С большой приятностью Вату рассказывал, как в один прекрасный день этот достопочтенный мэр, желая сократить путь, направил короля Луи-Филиппа, отдыхавшего в этом городке, в очень узкую улочку, по которой ходили больше вечером, чем днем. Следы этих визитов были очевидны. И вот достойный мэр, стараясь вывести короля из опасных мест, не переставал твердить: «Но я же приказывал их убрать!» На что Вату, следовавший за королем, ответил: «Вы не имели на это права, господин мэр, — у них были все нужные документы».
Вы, конечно, помните Бекета, мой дорогой Жанен, — Бекета, который, подобно Антею, обретал новые силы, касаясь земли, черпал остроумие на дне каждого стакана вина, которое выпивал, и оставался нечестивцем по отношению ко всему святому, к родственным чувствам или ко всему божественному.
«Несчастный, — сказал ему однажды его отец, — неужели вы никогда не прекратите делать долги?— Я? — отвечал Бекет с невинным видом, положа руку на сердце.— Да, вы должник и перед Господом Богом, и перед дьяволом.— Вы только что назвали тех двух единственных, коим я ничего не должен, — ответствовал Бекет».
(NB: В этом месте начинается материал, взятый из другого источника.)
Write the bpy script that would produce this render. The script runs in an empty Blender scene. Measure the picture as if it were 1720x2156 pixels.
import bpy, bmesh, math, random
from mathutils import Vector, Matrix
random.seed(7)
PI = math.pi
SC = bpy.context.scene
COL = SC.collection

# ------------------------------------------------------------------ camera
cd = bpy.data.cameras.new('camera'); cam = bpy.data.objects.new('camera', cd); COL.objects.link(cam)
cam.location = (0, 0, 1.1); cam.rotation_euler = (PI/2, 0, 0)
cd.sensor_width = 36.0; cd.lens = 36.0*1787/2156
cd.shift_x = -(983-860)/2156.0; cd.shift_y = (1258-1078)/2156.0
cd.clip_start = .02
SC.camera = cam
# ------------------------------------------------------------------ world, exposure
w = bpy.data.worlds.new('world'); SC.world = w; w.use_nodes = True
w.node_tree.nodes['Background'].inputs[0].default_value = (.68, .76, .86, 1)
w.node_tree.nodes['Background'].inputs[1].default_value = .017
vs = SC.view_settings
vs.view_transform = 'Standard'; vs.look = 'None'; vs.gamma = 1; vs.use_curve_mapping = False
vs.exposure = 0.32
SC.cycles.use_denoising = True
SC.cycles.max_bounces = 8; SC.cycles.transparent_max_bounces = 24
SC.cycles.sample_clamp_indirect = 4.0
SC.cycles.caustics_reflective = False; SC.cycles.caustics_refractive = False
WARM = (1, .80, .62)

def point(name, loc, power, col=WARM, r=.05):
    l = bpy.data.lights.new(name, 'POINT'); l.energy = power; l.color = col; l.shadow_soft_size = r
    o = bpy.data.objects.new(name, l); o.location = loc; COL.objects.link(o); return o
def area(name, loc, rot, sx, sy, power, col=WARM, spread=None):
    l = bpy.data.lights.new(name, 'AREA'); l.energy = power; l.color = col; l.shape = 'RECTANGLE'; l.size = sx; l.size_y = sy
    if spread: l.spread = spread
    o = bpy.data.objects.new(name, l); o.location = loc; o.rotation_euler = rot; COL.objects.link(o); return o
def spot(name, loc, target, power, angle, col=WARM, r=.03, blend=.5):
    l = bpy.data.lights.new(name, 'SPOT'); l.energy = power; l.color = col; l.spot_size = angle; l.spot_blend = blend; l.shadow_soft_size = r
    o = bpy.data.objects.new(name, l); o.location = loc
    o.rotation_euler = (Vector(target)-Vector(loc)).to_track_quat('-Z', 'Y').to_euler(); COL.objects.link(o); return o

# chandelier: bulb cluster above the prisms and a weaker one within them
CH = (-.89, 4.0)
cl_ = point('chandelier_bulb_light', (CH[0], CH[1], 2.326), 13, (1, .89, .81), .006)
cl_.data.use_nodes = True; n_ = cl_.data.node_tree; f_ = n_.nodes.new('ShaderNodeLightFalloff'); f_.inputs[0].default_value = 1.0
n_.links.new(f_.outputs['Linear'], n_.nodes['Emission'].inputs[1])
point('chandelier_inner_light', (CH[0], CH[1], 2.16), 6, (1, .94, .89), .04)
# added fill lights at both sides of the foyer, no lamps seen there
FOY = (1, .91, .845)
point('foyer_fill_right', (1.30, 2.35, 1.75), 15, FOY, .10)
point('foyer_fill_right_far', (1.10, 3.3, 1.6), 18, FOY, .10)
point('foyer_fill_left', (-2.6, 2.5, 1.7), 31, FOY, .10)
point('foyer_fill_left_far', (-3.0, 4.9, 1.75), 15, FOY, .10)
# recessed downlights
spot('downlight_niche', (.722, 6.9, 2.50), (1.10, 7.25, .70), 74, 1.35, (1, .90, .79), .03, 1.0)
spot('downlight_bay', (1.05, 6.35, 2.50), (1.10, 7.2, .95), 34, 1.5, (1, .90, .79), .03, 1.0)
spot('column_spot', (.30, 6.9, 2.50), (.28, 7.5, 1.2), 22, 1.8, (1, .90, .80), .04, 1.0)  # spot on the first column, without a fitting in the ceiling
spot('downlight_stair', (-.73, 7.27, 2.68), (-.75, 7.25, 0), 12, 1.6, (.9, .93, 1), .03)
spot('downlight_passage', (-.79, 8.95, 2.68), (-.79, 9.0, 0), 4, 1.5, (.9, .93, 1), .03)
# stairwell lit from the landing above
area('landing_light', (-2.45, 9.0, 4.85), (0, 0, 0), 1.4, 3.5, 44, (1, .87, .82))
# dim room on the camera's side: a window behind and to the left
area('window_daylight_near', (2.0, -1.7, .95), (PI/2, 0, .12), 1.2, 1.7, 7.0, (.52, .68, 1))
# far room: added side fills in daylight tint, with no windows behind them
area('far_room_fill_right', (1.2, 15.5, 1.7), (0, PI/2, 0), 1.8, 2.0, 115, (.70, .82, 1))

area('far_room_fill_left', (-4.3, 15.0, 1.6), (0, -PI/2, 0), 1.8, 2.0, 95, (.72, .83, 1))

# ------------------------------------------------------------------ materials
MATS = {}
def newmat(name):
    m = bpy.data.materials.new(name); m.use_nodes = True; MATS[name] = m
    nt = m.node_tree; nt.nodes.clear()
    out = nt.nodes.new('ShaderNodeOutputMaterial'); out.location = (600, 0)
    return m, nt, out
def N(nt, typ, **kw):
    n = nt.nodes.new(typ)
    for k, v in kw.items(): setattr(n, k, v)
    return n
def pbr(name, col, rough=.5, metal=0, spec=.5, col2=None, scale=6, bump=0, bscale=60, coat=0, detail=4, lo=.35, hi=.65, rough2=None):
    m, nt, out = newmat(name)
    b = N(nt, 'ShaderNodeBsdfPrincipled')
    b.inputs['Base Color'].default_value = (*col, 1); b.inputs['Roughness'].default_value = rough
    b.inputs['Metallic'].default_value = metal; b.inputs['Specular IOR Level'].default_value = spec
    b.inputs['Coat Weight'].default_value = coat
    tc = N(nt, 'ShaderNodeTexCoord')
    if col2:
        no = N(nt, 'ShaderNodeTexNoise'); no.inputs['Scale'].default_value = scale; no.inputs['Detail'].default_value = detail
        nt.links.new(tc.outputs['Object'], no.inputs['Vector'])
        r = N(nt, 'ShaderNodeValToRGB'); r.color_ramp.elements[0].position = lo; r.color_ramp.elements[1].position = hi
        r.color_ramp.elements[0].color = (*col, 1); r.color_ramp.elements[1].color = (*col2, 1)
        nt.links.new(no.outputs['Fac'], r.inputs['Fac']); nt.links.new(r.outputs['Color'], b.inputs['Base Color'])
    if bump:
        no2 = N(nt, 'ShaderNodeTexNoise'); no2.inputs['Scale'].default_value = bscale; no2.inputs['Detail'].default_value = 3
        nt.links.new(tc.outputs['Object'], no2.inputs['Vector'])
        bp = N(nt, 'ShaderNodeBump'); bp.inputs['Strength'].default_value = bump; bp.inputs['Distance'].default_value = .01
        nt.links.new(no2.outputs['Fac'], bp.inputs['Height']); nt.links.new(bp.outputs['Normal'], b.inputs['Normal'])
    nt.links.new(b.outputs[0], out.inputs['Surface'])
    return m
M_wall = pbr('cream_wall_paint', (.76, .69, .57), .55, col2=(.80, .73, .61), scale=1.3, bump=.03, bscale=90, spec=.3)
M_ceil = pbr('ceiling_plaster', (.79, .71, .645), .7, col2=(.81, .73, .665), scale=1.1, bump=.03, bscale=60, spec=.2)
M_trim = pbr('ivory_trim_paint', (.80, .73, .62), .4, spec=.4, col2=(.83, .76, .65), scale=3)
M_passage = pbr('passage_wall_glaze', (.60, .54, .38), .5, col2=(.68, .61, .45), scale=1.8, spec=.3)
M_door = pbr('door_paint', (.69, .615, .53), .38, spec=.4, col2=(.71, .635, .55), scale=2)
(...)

Его отношения с отцом всегда оставались одним долгим спором.
Однажды отец Бекета упрекал его в пороках, которые, по мнению отца, должны были довести его до могилы.
«Я на тридцать лет старше вас, но что из этого: вы умрете раньше меня.
— Говоря по правде, мой господин, — ответил жалобно Бекет, — вы всегда сообщаете мне неприятные вещи».
В тот день, когда отец его умер, Бекет, как обычно, отправился обедать в Парижское кафе. Затем, поскольку он, без сомнения, хотел придерживаться траурного этикета, он спросил у официанта:
— Скажи мне, Пьер, бордоское вино подходит к трауру?
Следует отдать справедливость Бекету: он умер так же, как и жил, со стаканом в руке.
Самым очаровательным, но, к сожалению, не самым постоянным гостем был Шарль де Морне. Он был одним из последних представителей старой дворянской аристократии, подобно д’Орсе, с которым имел большое сходство. Он был одновременно красив, остроумен и служил министром при дворе шведского короля.
Никто лучше его не рассказывал истории, которые вообще нельзя рассказывать.
Он был одним из потомков знаменитого Дюплесси-Морне, министра при дворе Генриха IV. Во времена Республики он ушел в отставку и, несмотря на то что остался без состояния, решил никогда больше не служить.
Время от времени также приходил ужинать Ромье, и его богемный дух вступал в битву с аристократическим духом Морне.
Мы, мой дорогой Жанен, изо всех сил поддерживали современную школу, за которую мадемуазель Жорж взялась искренне, а мадемуазель Жорж — неохотно.
Время от времени появлялись некоторые представители старой школы, к примеру Александр Дюваль, метавший в нас свои свинцовые стрелы, а также Дюпати, нацеливавший в нас свои позолоченные стрелы.
Ужины у мадемуазель Марс, не будучи образцовыми с точки зрения кулинарии, были вкусными и изысканными. В них был некоторый аромат буржуазности, отсутствовавший в зажигательных сборищах мадемуазель Жорж.
Кроме того, время от времени я обедал в Люксембургском дворце у Барраса, знаменитого гурмана, который сверг истинных королей и королев и сам был пятым королем Франции.
Мы с вами родились на грани двух веков, с разницей, как мне кажется, в 2 года: я в 1802 г., вы — в 1804 г. или в 1805 г.
Отсюда следует, что мы могли знать самых знаменитых гурманов и знатоков прошлого века — правда, на закате их славы, но от заслуженной славы всегда кое-что остается.
В целом моделью для общества служит глава государства. Наполеон не был гурманом, но хотел, чтобы каждый крупный чиновник империи таковым являлся. «Он говорил им: «Пусть у вас будет хороший стол, пусть ваши затраты будут больше вашего жалованья, делайте долги — я их оплачу».
И он действительно их оплачивал.
Возможно, стать гурманом Бонапарту помешала постоянно преследовавшая его мысль о том, что к тридцати пяти или сорока годам он станет тучным.